***** Exercise input *****
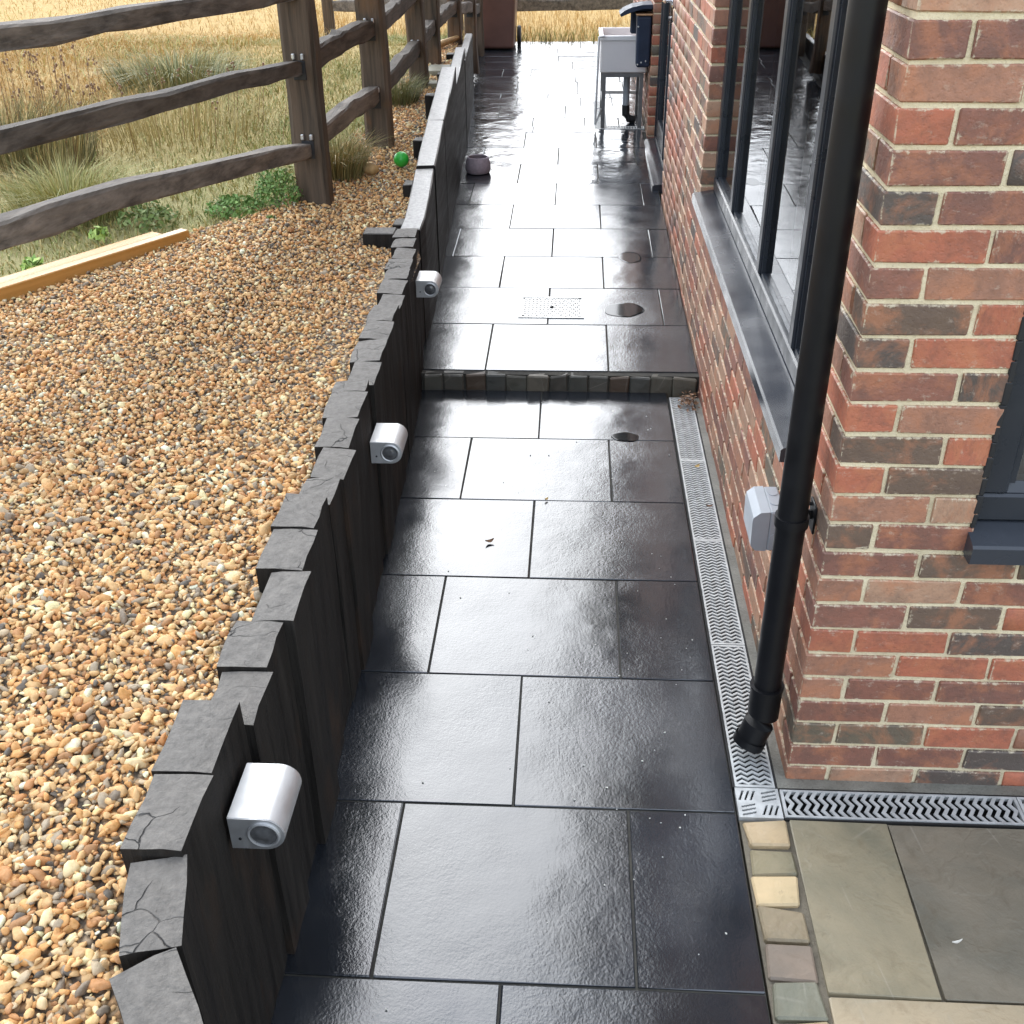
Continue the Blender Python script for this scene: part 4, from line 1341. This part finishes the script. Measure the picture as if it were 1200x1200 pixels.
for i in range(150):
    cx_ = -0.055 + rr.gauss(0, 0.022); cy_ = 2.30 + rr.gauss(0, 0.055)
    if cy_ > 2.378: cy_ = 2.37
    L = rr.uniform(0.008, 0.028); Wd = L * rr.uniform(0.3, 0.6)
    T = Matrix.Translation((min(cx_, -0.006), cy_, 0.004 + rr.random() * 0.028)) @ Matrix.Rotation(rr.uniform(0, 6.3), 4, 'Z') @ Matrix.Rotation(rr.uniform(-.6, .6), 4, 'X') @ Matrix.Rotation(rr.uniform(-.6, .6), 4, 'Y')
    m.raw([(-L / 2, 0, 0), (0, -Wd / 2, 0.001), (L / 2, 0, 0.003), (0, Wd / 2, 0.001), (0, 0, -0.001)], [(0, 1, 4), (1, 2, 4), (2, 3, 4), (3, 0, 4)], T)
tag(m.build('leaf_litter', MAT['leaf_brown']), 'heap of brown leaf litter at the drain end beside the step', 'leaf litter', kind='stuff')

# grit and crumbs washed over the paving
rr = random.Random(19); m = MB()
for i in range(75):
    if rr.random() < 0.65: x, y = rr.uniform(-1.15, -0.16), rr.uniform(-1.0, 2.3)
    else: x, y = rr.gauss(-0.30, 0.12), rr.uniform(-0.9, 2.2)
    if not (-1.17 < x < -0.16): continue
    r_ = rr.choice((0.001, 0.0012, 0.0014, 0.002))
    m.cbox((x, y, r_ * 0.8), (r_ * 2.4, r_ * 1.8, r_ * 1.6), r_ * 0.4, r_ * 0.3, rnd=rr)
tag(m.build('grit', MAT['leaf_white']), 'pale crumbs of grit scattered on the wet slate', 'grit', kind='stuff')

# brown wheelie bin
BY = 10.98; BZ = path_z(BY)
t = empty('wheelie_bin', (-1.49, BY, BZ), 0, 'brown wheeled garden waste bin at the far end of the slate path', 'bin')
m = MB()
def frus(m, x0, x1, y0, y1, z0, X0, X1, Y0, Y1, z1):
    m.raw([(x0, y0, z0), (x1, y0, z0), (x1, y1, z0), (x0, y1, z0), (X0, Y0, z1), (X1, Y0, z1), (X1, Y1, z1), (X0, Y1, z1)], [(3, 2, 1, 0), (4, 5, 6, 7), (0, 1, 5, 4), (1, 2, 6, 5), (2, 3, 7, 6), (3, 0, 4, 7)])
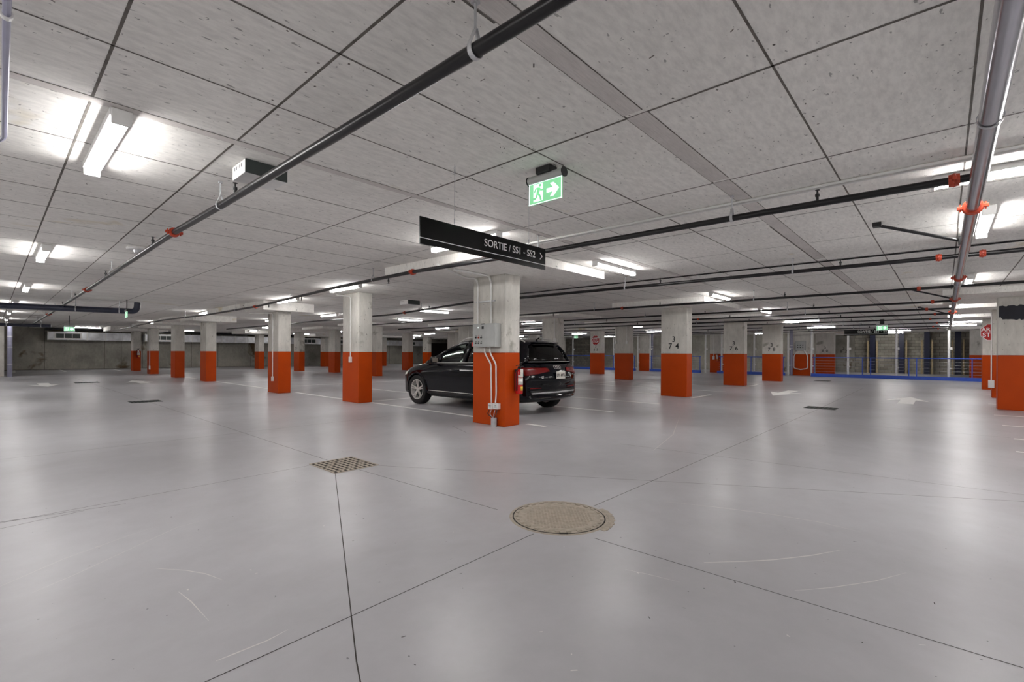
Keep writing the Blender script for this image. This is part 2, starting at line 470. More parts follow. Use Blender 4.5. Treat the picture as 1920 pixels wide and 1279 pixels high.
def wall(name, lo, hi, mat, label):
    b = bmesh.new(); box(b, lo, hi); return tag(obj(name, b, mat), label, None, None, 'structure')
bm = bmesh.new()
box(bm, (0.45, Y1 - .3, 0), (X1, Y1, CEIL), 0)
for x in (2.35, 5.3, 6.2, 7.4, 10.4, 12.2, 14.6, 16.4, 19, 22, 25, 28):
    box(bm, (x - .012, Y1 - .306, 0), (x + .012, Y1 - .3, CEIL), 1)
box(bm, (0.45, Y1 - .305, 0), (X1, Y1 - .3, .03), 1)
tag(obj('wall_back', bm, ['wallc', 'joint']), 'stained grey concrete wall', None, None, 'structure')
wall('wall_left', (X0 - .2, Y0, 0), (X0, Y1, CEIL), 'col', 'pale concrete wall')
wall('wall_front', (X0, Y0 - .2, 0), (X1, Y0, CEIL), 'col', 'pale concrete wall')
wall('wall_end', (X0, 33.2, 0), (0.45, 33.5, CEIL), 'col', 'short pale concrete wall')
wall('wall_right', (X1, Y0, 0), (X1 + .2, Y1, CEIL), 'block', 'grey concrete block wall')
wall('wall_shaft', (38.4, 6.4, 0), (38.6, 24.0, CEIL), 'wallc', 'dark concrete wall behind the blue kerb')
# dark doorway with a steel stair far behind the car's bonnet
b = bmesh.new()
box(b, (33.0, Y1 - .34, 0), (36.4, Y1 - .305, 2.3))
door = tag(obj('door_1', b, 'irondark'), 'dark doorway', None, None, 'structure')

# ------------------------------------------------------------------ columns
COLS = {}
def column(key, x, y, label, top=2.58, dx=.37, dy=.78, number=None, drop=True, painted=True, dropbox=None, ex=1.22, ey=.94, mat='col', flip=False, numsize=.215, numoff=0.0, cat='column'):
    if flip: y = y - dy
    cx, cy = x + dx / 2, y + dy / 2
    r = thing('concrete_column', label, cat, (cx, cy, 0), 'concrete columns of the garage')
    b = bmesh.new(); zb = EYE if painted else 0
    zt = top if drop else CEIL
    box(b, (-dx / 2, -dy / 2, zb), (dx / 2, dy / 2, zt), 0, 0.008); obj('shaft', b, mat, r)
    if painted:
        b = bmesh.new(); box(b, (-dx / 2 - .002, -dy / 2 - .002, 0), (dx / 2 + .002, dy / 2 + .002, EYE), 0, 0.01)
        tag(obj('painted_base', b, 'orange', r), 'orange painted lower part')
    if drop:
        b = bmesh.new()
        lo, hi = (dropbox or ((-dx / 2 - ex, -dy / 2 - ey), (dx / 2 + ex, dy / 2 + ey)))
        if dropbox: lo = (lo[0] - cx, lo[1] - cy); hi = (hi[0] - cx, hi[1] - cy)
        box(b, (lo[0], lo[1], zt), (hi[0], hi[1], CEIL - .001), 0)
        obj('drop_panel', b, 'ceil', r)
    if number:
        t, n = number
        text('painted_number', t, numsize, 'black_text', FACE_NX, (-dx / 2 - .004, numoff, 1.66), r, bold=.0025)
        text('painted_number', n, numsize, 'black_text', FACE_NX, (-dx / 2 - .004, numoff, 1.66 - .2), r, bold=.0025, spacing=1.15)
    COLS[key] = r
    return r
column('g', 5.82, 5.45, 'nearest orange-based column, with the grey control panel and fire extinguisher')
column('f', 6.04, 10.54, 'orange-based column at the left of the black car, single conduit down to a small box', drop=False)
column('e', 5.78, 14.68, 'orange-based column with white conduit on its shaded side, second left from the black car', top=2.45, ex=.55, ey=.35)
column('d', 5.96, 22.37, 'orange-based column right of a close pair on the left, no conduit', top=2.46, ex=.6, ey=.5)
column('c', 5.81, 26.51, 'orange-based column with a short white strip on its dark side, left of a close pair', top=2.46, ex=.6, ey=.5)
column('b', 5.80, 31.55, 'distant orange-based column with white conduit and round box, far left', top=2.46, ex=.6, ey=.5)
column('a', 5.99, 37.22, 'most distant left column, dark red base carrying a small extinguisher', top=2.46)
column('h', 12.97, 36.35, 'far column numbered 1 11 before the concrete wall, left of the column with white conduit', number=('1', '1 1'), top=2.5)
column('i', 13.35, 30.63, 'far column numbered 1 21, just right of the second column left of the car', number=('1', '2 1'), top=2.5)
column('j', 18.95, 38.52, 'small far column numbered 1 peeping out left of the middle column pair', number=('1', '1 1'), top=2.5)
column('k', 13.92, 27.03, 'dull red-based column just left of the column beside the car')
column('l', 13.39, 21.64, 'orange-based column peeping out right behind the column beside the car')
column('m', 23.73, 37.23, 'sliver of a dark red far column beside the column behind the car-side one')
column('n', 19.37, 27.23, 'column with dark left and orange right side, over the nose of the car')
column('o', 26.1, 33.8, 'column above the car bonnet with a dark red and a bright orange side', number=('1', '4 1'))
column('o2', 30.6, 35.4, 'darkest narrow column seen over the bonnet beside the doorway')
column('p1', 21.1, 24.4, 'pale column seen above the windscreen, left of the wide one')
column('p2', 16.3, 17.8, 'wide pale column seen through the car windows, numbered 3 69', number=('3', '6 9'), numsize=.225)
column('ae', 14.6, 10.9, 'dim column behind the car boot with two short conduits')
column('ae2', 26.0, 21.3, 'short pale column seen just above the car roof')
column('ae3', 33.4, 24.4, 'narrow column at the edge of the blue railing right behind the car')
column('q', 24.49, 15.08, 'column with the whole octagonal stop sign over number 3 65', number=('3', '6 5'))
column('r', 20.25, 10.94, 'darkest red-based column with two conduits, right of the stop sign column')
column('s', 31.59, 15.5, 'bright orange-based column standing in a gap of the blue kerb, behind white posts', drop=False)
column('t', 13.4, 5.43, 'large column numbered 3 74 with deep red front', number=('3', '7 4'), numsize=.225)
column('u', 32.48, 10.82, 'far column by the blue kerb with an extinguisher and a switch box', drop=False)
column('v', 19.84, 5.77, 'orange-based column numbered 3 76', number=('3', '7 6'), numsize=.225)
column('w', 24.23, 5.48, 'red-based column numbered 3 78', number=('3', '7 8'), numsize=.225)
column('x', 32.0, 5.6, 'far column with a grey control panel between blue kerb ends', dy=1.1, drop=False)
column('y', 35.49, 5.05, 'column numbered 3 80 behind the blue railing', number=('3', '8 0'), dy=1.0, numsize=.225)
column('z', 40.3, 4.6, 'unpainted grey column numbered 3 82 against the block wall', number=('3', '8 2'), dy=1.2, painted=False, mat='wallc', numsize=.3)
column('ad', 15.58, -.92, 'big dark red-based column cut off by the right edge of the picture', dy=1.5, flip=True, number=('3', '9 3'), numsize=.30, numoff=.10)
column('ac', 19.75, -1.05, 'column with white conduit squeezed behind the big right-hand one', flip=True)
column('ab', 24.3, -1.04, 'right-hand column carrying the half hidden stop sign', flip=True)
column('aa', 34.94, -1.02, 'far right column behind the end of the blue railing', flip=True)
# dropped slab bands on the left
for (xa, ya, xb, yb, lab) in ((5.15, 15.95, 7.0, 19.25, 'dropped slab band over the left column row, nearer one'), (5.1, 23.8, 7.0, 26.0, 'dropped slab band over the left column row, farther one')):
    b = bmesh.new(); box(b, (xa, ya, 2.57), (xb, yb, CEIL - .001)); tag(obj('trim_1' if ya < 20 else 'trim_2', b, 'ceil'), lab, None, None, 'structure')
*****
Given problem >> Beginning with the line that contains "Keep writing the" and ending with the line that contains "door = tag(obj('door_1', b, 'irondark'), 'dark", repeat exactly those lines and no others.

Reply >>
Keep writing the Blender script for this image. This is part 2, starting at line 470. More parts follow. Use Blender 4.5. Treat the picture as 1920 pixels wide and 1279 pixels high.
def wall(name, lo, hi, mat, label):
    b = bmesh.new(); box(b, lo, hi); return tag(obj(name, b, mat), label, None, None, 'structure')
bm = bmesh.new()
box(bm, (0.45, Y1 - .3, 0), (X1, Y1, CEIL), 0)
for x in (2.35, 5.3, 6.2, 7.4, 10.4, 12.2, 14.6, 16.4, 19, 22, 25, 28):
    box(bm, (x - .012, Y1 - .306, 0), (x + .012, Y1 - .3, CEIL), 1)
box(bm, (0.45, Y1 - .305, 0), (X1, Y1 - .3, .03), 1)
tag(obj('wall_back', bm, ['wallc', 'joint']), 'stained grey concrete wall', None, None, 'structure')
wall('wall_left', (X0 - .2, Y0, 0), (X0, Y1, CEIL), 'col', 'pale concrete wall')
wall('wall_front', (X0, Y0 - .2, 0), (X1, Y0, CEIL), 'col', 'pale concrete wall')
wall('wall_end', (X0, 33.2, 0), (0.45, 33.5, CEIL), 'col', 'short pale concrete wall')
wall('wall_right', (X1, Y0, 0), (X1 + .2, Y1, CEIL), 'block', 'grey concrete block wall')
wall('wall_shaft', (38.4, 6.4, 0), (38.6, 24.0, CEIL), 'wallc', 'dark concrete wall behind the blue kerb')
# dark doorway with a steel stair far behind the car's bonnet
b = bmesh.new()
box(b, (33.0, Y1 - .34, 0), (36.4, Y1 - .305, 2.3))
door = tag(obj('door_1', b, 'irondark'), 'dark doorway', None, None, 'structure')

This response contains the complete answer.